Perlu kita sadari bersama bahwa negara Indonesia merupakan negara yang sangat heterogen, mulai dari suku, agama, ras, bahasa, budaya, hingga pendapat dan kepentingannya. Selain itu, jumlah penduduk Indonesia juga sangat banyak, yaitu 278.752.361 jiwa per 25 April 2022 oleh Worldmeter, total penduduk tersebut merupakan 3,51 persen dari total penduduk dunia. Berdasarkan dua keterangan tersebut, dapat kita bayangkan akan banyak kepentingan yang berbeda-beda dan ada banyak hak yang harus dilindungi. Media sosial menjadi sarana yang mudah menjangkau banyak orang, sehingga sering digunakan sebagai wadah untuk mengekspresikan pendapat atau mengkritik sesuatu. Alasannya sederhana, yaitu agar banyak orang tahu mengenai apa yang sedang dikritik dan mungkin dapat memperoleh banyak dukungan. Namun, tidak jarang juga terdapat sebagian masyarakat yang tidak sepakat dengan kritikan yang dilontarkan di media sosial, atau kritikan tersebut menyinggung sebagian pihak. Pihak-pihak yang merasa dirugikan ini kemudian membuat laporan bahwa kritikan yang tengah ramai itu melanggar ketentuan dalam UU ITE. Untuk menghindari hal-hal semacam ini, kita perlu mengetahui batasan-batasan dalam berekspresi di media sosial, batasan-batasan tersebut meliputi hal berikut:
a. Tidak menyinggung SARA
Seperti yang kita ketahui bahwa Indonesia sangat kaya akan suku, agama, ras, budaya, dan bahasa. Hal-hal tersebut merupakan hal yang sangat sensitif bagi bangsa Indonesia karena Indonesia lahir dan terdiri atas perbedaan-perbedaan tersebut. Jika kita menyinggung salah satu saja dari banyaknya kesensitifan itu, maka dapat mengancam perpecahan di kalangan masyarakat.
b. Tidak ditujukan untuk menghina seseorang atau golongan tertentu
Pasal-pasal di dalam UU ITE sangat mudah mengenai subjeknya, terutama mengenai pencemaran nama baik. Jika seseorang atau suatu golongan merasa martabatnya dihina atau dilecehkan melalui sosial media, dengan hanya menggunakan bukti berupa foto, video, rekaman, maupu screenshot saja sudah cukup untuk melaporkan kasus pencemaran nama baik. Untuk itu, netizen yang bijak harus berhati-hati dalam memposting sesuatu.
c. Gunakan kata-kata yang lugas dan hindari kata yang menimbulkan ambigu
Dalam mengkritik atau mengutarakan sesuatu di media sosial, kita juga perlu menghindari kata-kata yang ambigu agar tidak terjadi kesalahpahaman di kalangan netizen yang kemudian bisa menjadi konflik.

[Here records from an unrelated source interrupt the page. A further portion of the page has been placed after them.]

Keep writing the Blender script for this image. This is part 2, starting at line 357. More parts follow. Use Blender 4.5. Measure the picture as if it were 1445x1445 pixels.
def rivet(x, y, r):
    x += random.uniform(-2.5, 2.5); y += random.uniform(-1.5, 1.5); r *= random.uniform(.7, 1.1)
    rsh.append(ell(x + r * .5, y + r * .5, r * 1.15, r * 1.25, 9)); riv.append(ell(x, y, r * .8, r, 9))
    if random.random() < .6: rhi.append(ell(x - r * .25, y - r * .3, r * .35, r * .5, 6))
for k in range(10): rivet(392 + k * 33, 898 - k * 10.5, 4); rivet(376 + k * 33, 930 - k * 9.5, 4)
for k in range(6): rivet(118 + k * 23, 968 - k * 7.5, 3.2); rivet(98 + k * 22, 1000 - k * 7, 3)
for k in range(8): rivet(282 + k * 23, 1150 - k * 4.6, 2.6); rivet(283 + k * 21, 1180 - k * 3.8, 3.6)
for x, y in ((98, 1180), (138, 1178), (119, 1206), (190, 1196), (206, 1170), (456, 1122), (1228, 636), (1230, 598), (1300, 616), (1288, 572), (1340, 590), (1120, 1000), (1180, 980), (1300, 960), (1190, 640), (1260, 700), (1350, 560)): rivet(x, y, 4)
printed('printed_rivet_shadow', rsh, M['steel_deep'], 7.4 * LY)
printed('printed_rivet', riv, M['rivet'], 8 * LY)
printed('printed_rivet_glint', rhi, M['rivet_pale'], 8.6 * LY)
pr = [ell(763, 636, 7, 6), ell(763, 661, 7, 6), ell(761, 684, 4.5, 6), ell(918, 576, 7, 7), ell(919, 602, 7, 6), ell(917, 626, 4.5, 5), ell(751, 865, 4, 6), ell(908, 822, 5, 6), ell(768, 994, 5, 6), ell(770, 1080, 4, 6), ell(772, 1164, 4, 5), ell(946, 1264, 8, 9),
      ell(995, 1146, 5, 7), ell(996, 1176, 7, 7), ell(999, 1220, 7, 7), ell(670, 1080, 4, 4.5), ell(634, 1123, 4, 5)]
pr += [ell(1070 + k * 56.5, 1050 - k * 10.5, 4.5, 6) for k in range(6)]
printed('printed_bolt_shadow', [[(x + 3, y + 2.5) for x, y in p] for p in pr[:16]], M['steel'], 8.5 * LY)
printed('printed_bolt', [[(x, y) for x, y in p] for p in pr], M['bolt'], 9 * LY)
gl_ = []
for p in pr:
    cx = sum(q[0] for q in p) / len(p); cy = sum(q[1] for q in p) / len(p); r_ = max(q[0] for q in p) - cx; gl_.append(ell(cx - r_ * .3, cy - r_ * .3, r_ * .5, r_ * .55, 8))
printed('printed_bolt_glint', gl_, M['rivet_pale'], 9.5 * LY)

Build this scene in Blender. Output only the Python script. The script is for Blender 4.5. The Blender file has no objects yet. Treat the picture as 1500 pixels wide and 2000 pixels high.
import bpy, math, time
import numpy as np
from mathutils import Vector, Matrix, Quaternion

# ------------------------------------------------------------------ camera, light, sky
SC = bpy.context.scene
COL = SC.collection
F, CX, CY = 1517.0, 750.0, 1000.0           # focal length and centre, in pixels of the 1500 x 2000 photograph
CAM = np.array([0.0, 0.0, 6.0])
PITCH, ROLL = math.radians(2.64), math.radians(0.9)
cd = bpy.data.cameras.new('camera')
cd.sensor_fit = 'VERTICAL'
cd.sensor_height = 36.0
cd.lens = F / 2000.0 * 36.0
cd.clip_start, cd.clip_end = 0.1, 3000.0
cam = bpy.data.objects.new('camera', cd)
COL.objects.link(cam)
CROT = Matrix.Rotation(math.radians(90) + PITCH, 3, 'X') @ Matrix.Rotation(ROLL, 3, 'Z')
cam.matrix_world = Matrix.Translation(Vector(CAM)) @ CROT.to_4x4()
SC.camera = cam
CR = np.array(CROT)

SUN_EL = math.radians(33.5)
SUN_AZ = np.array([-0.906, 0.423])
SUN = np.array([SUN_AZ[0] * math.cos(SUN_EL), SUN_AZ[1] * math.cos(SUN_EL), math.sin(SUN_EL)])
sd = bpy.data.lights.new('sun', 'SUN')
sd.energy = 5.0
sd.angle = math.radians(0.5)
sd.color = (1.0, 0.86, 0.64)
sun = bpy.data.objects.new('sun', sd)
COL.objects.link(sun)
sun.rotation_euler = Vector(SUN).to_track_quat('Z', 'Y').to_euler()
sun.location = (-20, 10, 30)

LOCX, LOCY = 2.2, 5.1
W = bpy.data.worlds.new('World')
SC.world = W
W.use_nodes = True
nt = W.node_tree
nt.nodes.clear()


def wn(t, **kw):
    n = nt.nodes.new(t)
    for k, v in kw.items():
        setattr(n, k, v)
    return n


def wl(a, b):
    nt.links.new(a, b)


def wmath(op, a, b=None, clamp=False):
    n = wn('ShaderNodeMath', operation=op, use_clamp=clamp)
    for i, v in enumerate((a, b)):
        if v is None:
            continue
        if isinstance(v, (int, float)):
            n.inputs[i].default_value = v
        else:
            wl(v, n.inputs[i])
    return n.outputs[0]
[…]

2. Sejauh manakah kita dapat menggunakan media sosial sebagai sarana untuk menyampaikan pendapat?
Sebagai negara demokratis, berekspresi atau kebebasan menyatakan pendapat di depan umum menjadi salah satu ciri-cirinya. Saat ini, karena kemudahan dan kemajuan teknologi kita dapat menyatakan pendapat melalui media sosial yang tentu lebih mudah dan dapat menjangkau lebih banyak orang. Namun, dengan adanya UU ITE dan mengingat bahwa latar belakang negara Indonesia ini sangat heterogen, kita juga perlu menjaga batasan-batasan dalam berekspresi agar tidak ada pihak yang merasa tersinggung. Pada dasarnya, menyatakan pendapat merupakan salah satu cara untuk mencerminkan demokrasi, tetapi perlu diperhatikan pula bahwa kebebasan tersebut bukan kebebasan yang sebebas-bebasnya karena negara Indonesia bukanlah negara liberal. Artinya, kita sebagai masyarakat harus bijak dalam melontarkan pendapat serta pendapat itu tidak bertentangan dengan norma-norma yang ada di dalam masyarakat Indonesia, jangan sampai pendapat itu memojokkan atau merendahkan pihak lainnya. Selain itu, jangan sampai pendapat yang kita lontarkan bertentangan dengan ketentuan di dalam UU ITE, seperti SARA, pornografi, dan terorisme. Selama pendapat kita tidak bertentangan dengan UU ITE atau tidak menyinggung pihak lain, maka pendapat tersebut sah-sah saja dipublikasikan di media sosial.